User defined conversions

C# also provides the flexibility for defining conversions on classes and structs so that they can be converted to and from other. The conversion operators simply contains the logic of how the conversion should happen. We can define these conversion operators to be implicit or explicit. If we define them implicit the conversion will happen without needing as explicit cast. if we define it as explicit the casting will be required.

Let us try to see how we can implement these conversion operations. Let us implement a small class Rational to hold rational number. We will then define two conversion operations. Int to Rational (an implicit conversion) and Rational to double (an explicit conversion).

class Rational
    int numerator;
    int denominator;

    public Rational(int num, int den)
        numerator = num;
        denominator = den;

    public static implicit operator Rational(int i)
        // since the rational equivalant of an int has 1 as denominator
        Rational rational = new Rational(i, 1);

        return rational;

    public static explicit operator double(Rational r)
        double result = ((double)r.numerator) / r.denominator;
        return result;


And now let us see how we can use these conversion operators to perform actual conversions.

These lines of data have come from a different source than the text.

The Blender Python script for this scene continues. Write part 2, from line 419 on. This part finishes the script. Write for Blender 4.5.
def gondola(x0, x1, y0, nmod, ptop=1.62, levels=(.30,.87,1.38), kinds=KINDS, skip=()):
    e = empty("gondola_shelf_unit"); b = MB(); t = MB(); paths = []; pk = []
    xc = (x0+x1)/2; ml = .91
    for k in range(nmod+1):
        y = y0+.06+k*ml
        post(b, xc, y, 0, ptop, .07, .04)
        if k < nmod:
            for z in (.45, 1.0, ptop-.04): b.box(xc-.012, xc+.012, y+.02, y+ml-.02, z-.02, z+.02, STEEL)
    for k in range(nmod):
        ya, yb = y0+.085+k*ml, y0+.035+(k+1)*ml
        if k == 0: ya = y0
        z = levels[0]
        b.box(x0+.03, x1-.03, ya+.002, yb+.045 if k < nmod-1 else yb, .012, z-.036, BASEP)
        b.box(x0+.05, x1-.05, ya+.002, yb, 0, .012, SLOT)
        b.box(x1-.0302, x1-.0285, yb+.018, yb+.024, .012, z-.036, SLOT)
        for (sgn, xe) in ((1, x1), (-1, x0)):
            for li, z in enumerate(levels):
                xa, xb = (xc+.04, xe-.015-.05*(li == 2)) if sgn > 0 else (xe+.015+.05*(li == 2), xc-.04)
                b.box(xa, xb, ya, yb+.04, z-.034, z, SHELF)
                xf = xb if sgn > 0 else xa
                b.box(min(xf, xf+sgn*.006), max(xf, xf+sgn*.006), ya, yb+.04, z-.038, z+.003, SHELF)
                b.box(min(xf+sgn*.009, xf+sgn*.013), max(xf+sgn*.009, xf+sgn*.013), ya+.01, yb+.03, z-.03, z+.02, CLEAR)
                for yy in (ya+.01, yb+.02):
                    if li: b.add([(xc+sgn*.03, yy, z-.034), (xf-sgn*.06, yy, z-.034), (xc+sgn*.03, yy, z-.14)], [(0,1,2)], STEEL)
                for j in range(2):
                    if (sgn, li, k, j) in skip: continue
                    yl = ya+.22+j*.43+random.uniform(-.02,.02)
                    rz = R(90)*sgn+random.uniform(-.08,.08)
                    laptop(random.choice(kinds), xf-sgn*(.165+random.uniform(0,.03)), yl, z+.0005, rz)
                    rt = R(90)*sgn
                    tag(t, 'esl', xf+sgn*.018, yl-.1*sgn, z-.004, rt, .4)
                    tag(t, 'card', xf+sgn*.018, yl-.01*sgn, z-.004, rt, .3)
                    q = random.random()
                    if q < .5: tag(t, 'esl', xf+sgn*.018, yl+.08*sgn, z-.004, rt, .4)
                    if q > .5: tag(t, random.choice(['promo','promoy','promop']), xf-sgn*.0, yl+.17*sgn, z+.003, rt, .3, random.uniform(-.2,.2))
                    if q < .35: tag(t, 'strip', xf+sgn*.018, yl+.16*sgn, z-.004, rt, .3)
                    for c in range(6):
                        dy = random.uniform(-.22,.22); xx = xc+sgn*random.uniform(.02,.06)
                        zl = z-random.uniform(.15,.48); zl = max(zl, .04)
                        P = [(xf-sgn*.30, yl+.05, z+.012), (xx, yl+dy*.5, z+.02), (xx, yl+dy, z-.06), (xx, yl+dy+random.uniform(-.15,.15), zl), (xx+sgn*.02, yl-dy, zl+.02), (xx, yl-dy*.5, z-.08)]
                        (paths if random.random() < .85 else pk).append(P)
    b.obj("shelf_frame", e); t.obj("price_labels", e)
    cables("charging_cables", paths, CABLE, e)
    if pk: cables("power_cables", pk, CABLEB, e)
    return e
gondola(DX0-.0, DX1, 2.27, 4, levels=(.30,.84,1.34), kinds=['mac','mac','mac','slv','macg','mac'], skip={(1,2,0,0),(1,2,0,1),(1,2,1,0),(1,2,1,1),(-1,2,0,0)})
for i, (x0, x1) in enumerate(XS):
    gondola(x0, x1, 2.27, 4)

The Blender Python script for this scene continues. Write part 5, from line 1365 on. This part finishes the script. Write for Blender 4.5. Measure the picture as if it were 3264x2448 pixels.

static void Main(string[] args)
    // Conversion from int to rational is implicit
    Rational r1 = 23;

    // Conversion from rational to double is explicit
    Rational r2 = new Rational(3, 2);
    double d = (double)r2;

Before wrapping up, there is one more thing that the beginners should be aware of. there are a lot of helper classes and helper functions available in C# to perform the frequently needed conversions. It is always a good idea to refer to the documentation to achieve the desired conversions before putting in the code for conversions. Following code snippet shows how we can convert string to int using Convert class.

static void Main(string[] args)
    string s = "123";

        int i = Convert.ToInt32(s);
    catch (Exception ex)
        // Pokemon exception handling, ideally rectification 
        // code and logging should be done here

Point of interest

Conversion from one type to another is inevitable in any programming language. Knowing the basics about conversions will let us use the right approach in the right scenario. This small article discussed the same about C#. This has been written for the beginners so some of the experienced programmers could find this article futile. nevertheless, I hope this has been informative.